Below is a block of records. Copy every line in it that contains the word "part".

┌──

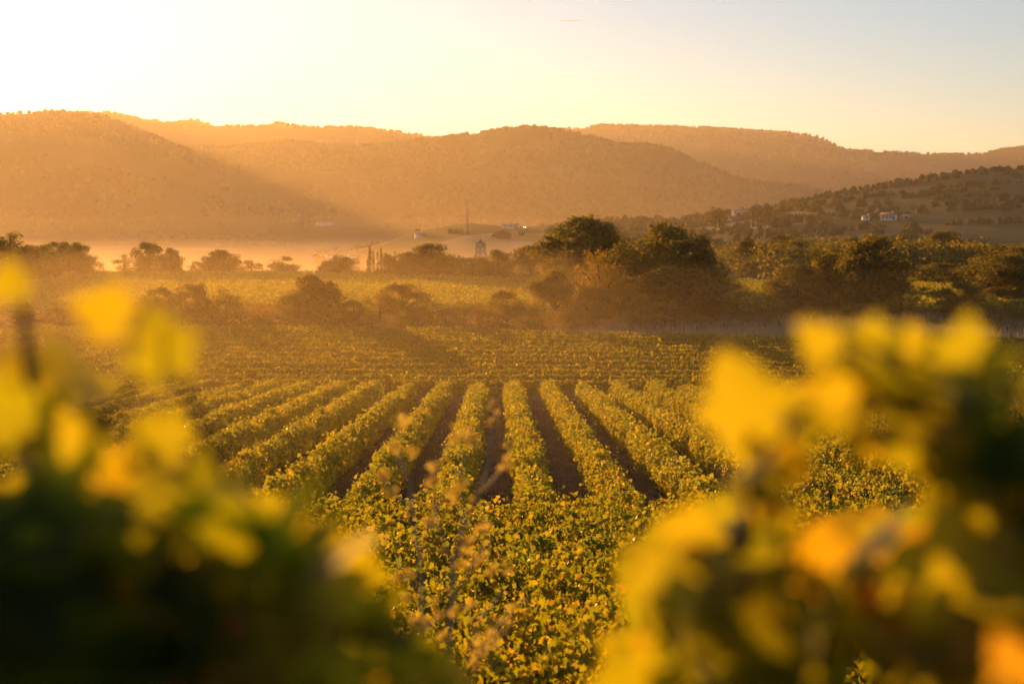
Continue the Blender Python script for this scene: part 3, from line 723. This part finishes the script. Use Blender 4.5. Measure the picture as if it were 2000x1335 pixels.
# ------------------------------------------------------------------ buildings, pylons, car, contrail far away
def hz(h, x, y):                   # height of a far hill at a place
    xs, s, Z, Yv, zc = h; j = int(np.clip(np.searchsorted(xs, x), 0, len(xs)-1)); return float(np.interp(y, Yv[:, j], Z[:, j]))
def stand(px, py, Y0, Y1, f):      # the distance at which the ground shows at that height of the view
    for Y in np.linspace(Y0, Y1, 400):
        if f(X(px, Y), Y) >= P(px, py, Y).z: return float(Y)
    return float(Y1)
def house(px, py, Y, w_, d_, h_, roof, label, f=gz, wall='plaster', rz=.2, nwin=3):
    x = X(px, Y); o = empty('house', (x, Y, f(x, Y)-.3), rz); tag(o, label, 'house')
    mb = MB(); mb.box(-w_/2, w_/2, -d_/2, d_/2, -1.5, h_)
    mb.prism([[(-d_/2, h_+.001), (d_/2, h_+.001), (0, h_+roof)]], -w_/2+.01, w_/2-.01)
    k = len(mb.v) - 6; mb.v[k:] = [(p[1], p[0], p[2]) for p in mb.v[k:]]
    mb.build('wall', M[wall], o)
    rb = MB(); e = .45; th = .18
    for sgn in (-1, 1):
        a = [(-w_/2-e, sgn*(d_/2+e), h_-roof*e/(d_/2)+.03), (w_/2+e, sgn*(d_/2+e), h_-roof*e/(d_/2)+.03), (w_/2+e, 0, h_+roof+.03), (-w_/2-e, 0, h_+roof+.03)]
        b = [(p[0], p[1], p[2]+th) for p in a]
        rb.add(a+b, [(0,1,2,3),(7,6,5,4),(0,4,5,1),(1,5,6,2),(2,6,7,3),(3,7,4,0)])
    ro = rb.build('roof', M['tile'], o)
    c = MB(); c.box(w_*.22, w_*.22+.7, -.35, .35, h_+roof*.4, h_+roof+1.0); c.build('chimney', M[wall], ro)
    for i in range(nwin):
        wx = -w_/2 + w_*(i+1)/(nwin+1.2)
        b = MB(); b.box(wx-.45, wx+.45, -d_/2-.04, -d_/2+.05, h_*.42, h_*.42+1.2); b.build('window', M['glass'], o)
    b = MB(); b.box(w_*.36, w_*.36+1, -d_/2-.05, -d_/2+.05, .2, 2.3); b.build('door', M['wood'], o)
    return o
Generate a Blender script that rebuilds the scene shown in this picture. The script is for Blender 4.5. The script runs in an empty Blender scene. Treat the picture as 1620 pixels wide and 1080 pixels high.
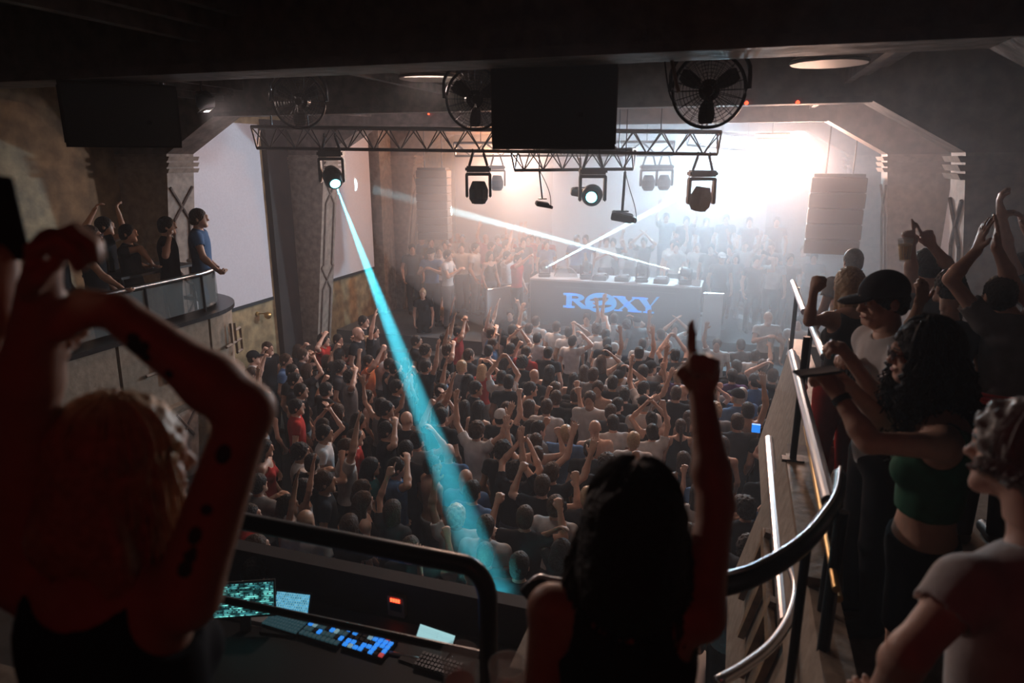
import bpy, bmesh, math, random
import numpy as np
from mathutils import Vector, Matrix, Euler
random.seed(7)
S = bpy.context.scene
COL = S.collection
PI = math.pi
# ------------------------------------------------------------------ camera
CAM = Vector((0, 0, 5.2)); YAW = math.radians(18); PIT = math.radians(15); FPX = 1085.0
cd = bpy.data.cameras.new('camera'); cam = bpy.data.objects.new('camera', cd); COL.objects.link(cam)
cam.location = CAM; cam.rotation_euler = (PI/2 - PIT, 0, YAW)
cd.sensor_width = 36; cd.lens = FPX/1620*36; cd.clip_start = .05; cd.clip_end = 100
cd.dof.use_dof = True; cd.dof.focus_distance = 9.0; cd.dof.aperture_fstop = 2.0
S.camera = cam
S.view_settings.view_transform = 'Standard'; S.view_settings.look = 'None'
S.view_settings.gamma = 1; S.view_settings.use_curve_mapping = False
S.view_settings.exposure = 0.0
cy = S.cycles
cy.use_denoising = True
cy.max_bounces = 8; cy.diffuse_bounces = 2; cy.glossy_bounces = 2; cy.transmission_bounces = 6
cy.volume_bounces = 0; cy.transparent_max_bounces = 8
cy.caustics_reflective = False; cy.caustics_refractive = False
cy.sample_clamp_indirect = 4
FW = Vector((-math.sin(YAW)*math.cos(PIT), math.cos(YAW)*math.cos(PIT), -math.sin(PIT)))
RT = Vector((math.cos(YAW), math.sin(YAW), 0)); UP = RT.cross(FW)
def ray(px, py): return FW + RT*((px-810)/FPX) + UP*((540-py)/FPX)
def P(px, py, d): return CAM + ray(px, py)*d
def PZ(px, py, z):
    r = ray(px, py); return CAM + r*((z-CAM.z)/r.z)
def PY(px, py, y):
    r = ray(px, py); return CAM + r*((y-CAM.y)/r.y)
def PX(px, py, x):
    r = ray(px, py); return CAM + r*((x-CAM.x)/r.x)
# ------------------------------------------------------------------ world and lights
W = bpy.data.worlds.new('world'); S.world = W; W.use_nodes = True
W.node_tree.nodes['Background'].inputs[0].default_value = (.02, .008, .008, 1)
W.node_tree.nodes['Background'].inputs[1].default_value = 0.25
def lamp(name, kind, loc, target, energy, color, **kw):
    l = bpy.data.lights.new(name, kind); l.energy = energy; l.color = color
    for k, v in kw.items(): setattr(l, k, v)
    o = bpy.data.objects.new(name, l); COL.objects.link(o); o.location = loc
    if target is not None: o.rotation_euler = (Vector(target)-Vector(loc)).to_track_quat('-Z', 'Y').to_euler()
    return o
R_ = math.radians
BEAM_A = P(531, 292, 9.0); BEAM_A_T = P(806, 1010, 5.6)
BEAM_B = P(860, 425, 15.6); BEAM_B_T = P(1110, 292, 16.9)
BEAM_C = P(1083, 432, 15.0); BEAM_C_T = P(560, 292, 16.2)
KEY = Vector((-.6, 17.6, 5.3)); KEY2 = Vector((-5.0, 17.4, 5.3))
def beam(name, A, B, e, col, ang, bl): return lamp(name, 'SPOT', A+(B-A).normalized()*.03, B, e, col, spot_size=R_(ang), spot_blend=bl, shadow_soft_size=.006)
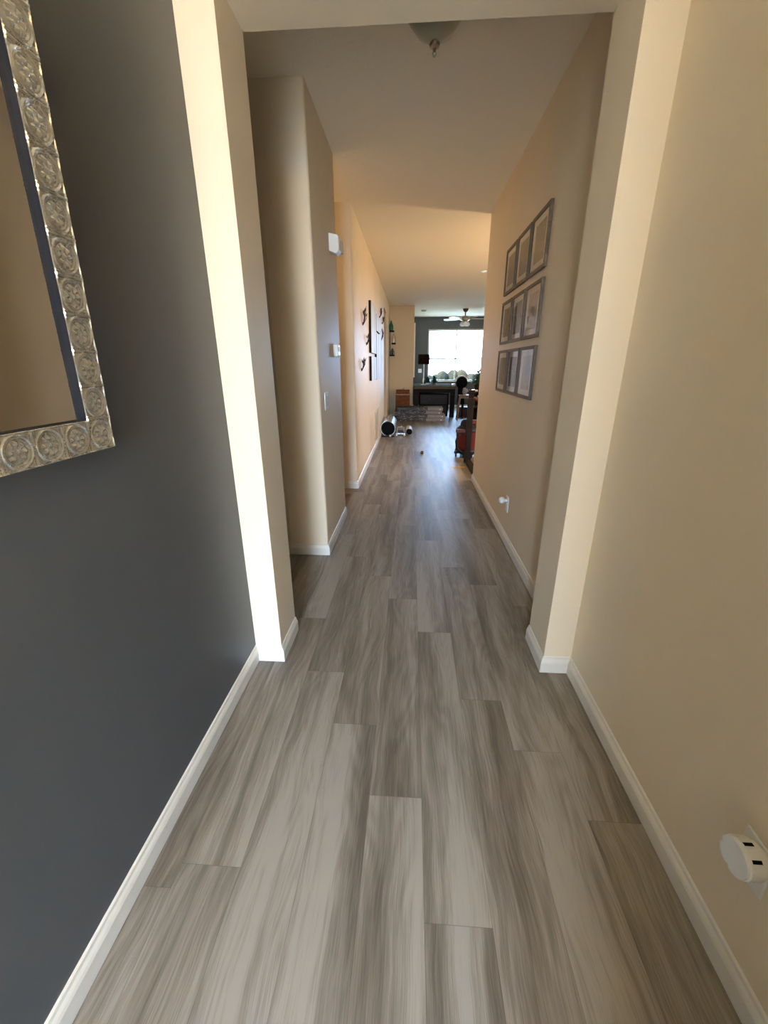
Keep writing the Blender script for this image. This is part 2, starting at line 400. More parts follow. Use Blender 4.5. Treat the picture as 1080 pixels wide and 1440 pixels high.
# front door, swung inwards behind the camera
dm = MB(); dm.M = Matrix.Translation((-0.60, -2.18, 0)) @ Matrix.Rotation(math.radians(90), 4, 'Z')
dm.box(0, 0.70, -0.045, 0, 0.01, 2.04)
for a, b, c_, e in ((0.12, 0.32, 1.15, 1.9), (0.42, 0.62, 1.15, 1.9), (0.12, 0.32, 0.2, 1.0), (0.42, 0.62, 0.2, 1.0)): dm.box(a, b, -0.052, 0.007, c_, e)
d = struct(dm.build('door_2', TRIM, smooth=False))
h = MB(); h.M = dm.M; h.sphere((0.65, 0.06, 0.97), 0.028).cyl((0.65, 0, 0.97), (0.65, 0.05, 0.97), 0.012).sphere((0.65, -0.105, 0.97), 0.028).cyl((0.65, -0.045, 0.97), (0.65, -0.1, 0.97), 0.012)
h.build('door_handle', NICKEL, d)
struct(MB().box(0.10, 0.128, -2.20, -2.185, 0, 2.39).box(-0.70, 0.10, -2.20, -2.185, 2.33, 2.39).box(-0.65, 0.10, -2.28, -2.24, 2.05, 2.08).build('trim_2', TRIM, smooth=False))

# windows
def window(name, x0, x1, z0, z1, y, ax='y', sill=True):
    m = MB()
    def bx(a0, a1, z0_, z1_, d0, d1, mm=None):
        mm = mm or m
        if ax == 'y': mm.box(a0, a1, y+d0, y+d1, z0_, z1_)
        else: mm.box(y+d0, y+d1, a0, a1, z0_, z1_)
    fr = 0.045
    bx(x0, x0+fr, z0, z1, 0.04, 0.10); bx(x1-fr, x1, z0, z1, 0.04, 0.10)
    bx(x0+fr, x1-fr, z1-fr, z1, 0.04, 0.10); bx(x0+fr, x1-fr, z0, z0+fr, 0.04, 0.10)
    xm = (x0+x1)/2+(-0.15 if ax == 'y' else 0); zm = (z0+z1)/2-0.09
    bx(x0+fr, x1-fr, zm-0.02, zm+0.02, 0.05, 0.09); bx(xm-0.02, xm+0.02, z0+fr, zm-0.02, 0.05, 0.09); bx(xm-0.02, xm+0.02, zm+0.02, z1-fr, 0.05, 0.09)
    o = struct(m.build(name, TRIM, smooth=False))
    g = MB(); bx(x0+fr, x1-fr, z0+fr, z1-fr, 0.068, 0.072, g); g.build('pane', PANE, o, smooth=False)
    if sill:
        s_ = MB(); bx(x0-0.03, x1+0.03, z0-0.02, z0, -0.04, 0.04, s_); s_.build('window_sill', TRIM, o, smooth=False)
    return o
window('window_1', 0.50, 2.60, 0.834, 2.393, 14.15)
window('window_2', 5.0, 6.0, 0.90, 2.10, 4.18, ax='x')
# white casing on the return wall beside the back window
struct(MB().box(0.04, 0.075, 11.64, 11.72, 1.02, 2.36).box(0.04, 0.065, 11.72, 13.0, 2.28, 2.36).box(0.04, 0.065, 12.92, 13.0, 1.02, 2.28).box(0.04, 0.065, 11.72, 12.92, 1.02, 1.10).build('trim_3', TRIM, smooth=False))

# outdoors
struct(MB().box(-25, 25, -30, -2.32, -0.14, -0.10).build('ground_front', CONC, smooth=False))
struct(MB().box(-6, 8, 14.3, 19, -0.10, -0.08).build('ground_bounce', plain('cool_bounce_ground', (0.20, 0.25, 0.29), 0.9, var=0.1), smooth=False))  # unseen slab added to bounce cool light onto the far ceiling
struct(MB().box(-30, 30, 14.3, 60, -0.14, -0.10).box(4.3, 40, -2.32, 14.3, -0.14, -0.10).build('ground_garden', GRASS, smooth=False))
hd = MB()
for i in range(46):
    x = -3+i*0.42+random.uniform(-.1, .1); zt = 0.84+0.14*random.random()+(0.2 if 10 < i < 14 else 0)
    hd.sphere((x, 22+random.uniform(-.4, .4), zt*0.45-0.05), 0.42, 0.5, zt*0.62, 10)
me = hd
o = me.build('hedge', HEDGE); tag(o, 'low dark green hedge outside beyond the back window', 'hedge')

# ------------------------------------------------------------------ stairwell behind the right wall, balustrade
st = MB()
for k in range(5): st.box(HX0+0.03+k*0.18, HX0+0.03+(k+1)*0.18, HY0, HY1, -1.3, -0.18*(k+1))
struct(st.build('stairs', NEWEL, smooth=False))
struct(MB().box(HX0, HX1, HY0-0.03, HY0, -1.3, -0.12).box(HX0, HX1, HY1, HY1+0.03, -1.3, -0.12).box(HX1, HX1+0.03, HY0, HY1, -1.3, -0.12).box(HX0-0.03, HX0, HY0, HY1, -1.3, -0.12).build('wall_stairwell', WALL, smooth=False))
t = thing('stair_balustrade', 'dark brown newel post with sloping handrail and low curb at the stair opening', 'railing', (0.82, 5.9, 0))
MB().box(0.777, 0.867, 5.855, 5.945, 0, 0.16).box(0.785, 0.859, 5.863, 5.937, 0.16, 0.80).box(0.775, 0.869, 5.853, 5.947, 0.80, 0.90).box(0.788, 0.856, 5.866, 5.934, 0.90, 0.96).build('newel_post', NEWEL, t, bevel=0.004, smooth=False)
MB().box(0.768, 0.876, 5.846, 5.954, 0.96, 0.985).prism([(0.78, 5.858), (0.864, 5.858), (0.864, 5.942), (0.78, 5.942)], 0.985, 1.005).build('post_cap', NEWEL, t, bevel=0.006, smooth=False)
MB().tube([(0.86, 5.90, 0.90), (1.05, 5.89, 0.80), (1.75, 5.87, 0.30)], 0.024, 10).build('handrail', OAK, t)
MB().box(0.79, 0.87, 5.0, 5.855, 0, 0.05).build('curb', NEWEL, t, bevel=0.005, smooth=False)
for k in range(6):
    x = 0.98+k*0.13; z = 0.80-(x-1.05)*0.714
    MB().box(x-0.012, x+0.012, 5.87, 5.895, 0.0, z).build('baluster', NEWEL, t, smooth=False)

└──

→ **Task response**
Continue the Blender Python script for this scene: part 3, from line 723. This part finishes the script. Use Blender 4.5. Measure the picture as if it were 2000x1335 pixels.
Keep writing the Blender script for this image. This is part 2, starting at line 400. More parts follow. Use Blender 4.5. Treat the picture as 1080 pixels wide and 1440 pixels high.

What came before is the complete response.